Surprise! Schools Get Unexpected Boost in Funding
This article is from the archive of The New York Sun before the launch of its new website in 2022. The Sun has neither altered nor updated such articles but will seek to correct any errors, mis-categorizations or other problems introduced during transfer.

The Department of Education started doling out remedial funds to schools this week – money principals say they thought did not exist.
Last month, the city told principals there had been some budget cuts and said the first offer was final, individual principals and the principals union told The New York Sun.
But this week, the department’s chief financial officer, Bruce Feig, told the Sun that Regional Operation Centers can appeal budget allocations if they believe the funds are “insufficient to meet basic instructional needs.” If the department agrees, he said money could be allocated from a fund that is “held back centrally for this purpose.”
The deputy chancellor for finance and administration, Kathleen Grimm, said the money Mr. Feig said was “held back” is being distributed to schools that have more students than anticipated and to schools that would have to raise class sizes above levels allowed in the teachers’ union contract.
Earlier this month, principals said if their budgets didn’t change, they would have to fire teachers and raise class sizes.
Ms. Grimm said the department would make sure schools have enough money so they don’t have to break the contract.
Mr. Feig said the resources were being distributed through next week.
In addition, $500 million in new state and federal funds are now being electronically transferred into school budgets, according to this week’s “Principals’ Weekly.”
The late-arriving funds and the quiet budget appeals process are curing some of the most dire budget problems principals said they were facing.

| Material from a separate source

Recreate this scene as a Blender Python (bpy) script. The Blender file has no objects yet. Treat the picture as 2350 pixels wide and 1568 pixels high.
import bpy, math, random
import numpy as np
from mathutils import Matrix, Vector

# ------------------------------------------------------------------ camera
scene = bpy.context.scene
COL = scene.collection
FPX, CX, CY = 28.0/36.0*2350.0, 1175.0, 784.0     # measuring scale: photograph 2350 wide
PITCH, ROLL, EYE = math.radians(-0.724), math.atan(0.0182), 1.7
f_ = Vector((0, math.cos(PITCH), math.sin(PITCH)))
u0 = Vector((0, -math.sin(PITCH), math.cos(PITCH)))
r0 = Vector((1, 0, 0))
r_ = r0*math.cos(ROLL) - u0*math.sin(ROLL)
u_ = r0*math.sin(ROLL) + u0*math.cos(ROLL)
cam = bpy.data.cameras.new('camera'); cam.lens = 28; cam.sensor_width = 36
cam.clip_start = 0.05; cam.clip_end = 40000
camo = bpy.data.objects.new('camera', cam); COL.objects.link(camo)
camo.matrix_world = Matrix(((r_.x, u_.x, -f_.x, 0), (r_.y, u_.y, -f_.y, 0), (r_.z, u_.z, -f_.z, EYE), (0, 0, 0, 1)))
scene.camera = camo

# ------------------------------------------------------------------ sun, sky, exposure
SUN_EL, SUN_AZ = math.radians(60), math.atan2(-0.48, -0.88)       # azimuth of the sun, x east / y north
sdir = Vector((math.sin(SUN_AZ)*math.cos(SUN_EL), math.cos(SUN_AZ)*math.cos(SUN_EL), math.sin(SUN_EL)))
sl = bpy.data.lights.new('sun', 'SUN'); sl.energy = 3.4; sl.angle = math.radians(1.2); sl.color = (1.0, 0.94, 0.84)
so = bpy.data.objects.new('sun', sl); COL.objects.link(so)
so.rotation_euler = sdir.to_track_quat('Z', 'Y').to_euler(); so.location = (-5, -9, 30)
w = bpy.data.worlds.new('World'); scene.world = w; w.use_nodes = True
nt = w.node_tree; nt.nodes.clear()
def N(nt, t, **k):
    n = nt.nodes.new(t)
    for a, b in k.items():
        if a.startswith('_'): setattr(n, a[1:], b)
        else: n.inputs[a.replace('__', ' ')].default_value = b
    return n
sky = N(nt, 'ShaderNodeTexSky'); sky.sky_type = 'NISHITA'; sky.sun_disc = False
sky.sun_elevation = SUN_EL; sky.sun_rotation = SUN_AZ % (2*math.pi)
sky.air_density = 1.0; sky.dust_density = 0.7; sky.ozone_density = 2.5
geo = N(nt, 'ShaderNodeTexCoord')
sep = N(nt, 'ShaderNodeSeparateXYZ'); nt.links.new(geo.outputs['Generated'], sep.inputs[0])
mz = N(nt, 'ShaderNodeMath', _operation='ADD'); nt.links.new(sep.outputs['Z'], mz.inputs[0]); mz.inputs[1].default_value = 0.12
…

“I think it’s wonderful,” the president of the principals union, Jill Levy, said of the new cash infusions.
But Ms. Levy, who was livid about the budget cuts earlier this month, said telling principals they had to make do with what they were handed and then later handing out extra funds created more “work,” “anxiety,” and “instability in the system” than was necessary.
A Jamaica principal, who spoke to the Sun on the condition of anonymity, said she had received about $20,000 new money this week. But she said she’s still almost $400,000 short of where she was last year.
“The only way I can get out of this trouble is if this appeal works,” she said.
Another principal, Patrick Burke, said he’s short about $300,000 and hasn’t heard of any appeals process. But he said, “There’s always a hope that someone’s going to pull something out of their hat by September.”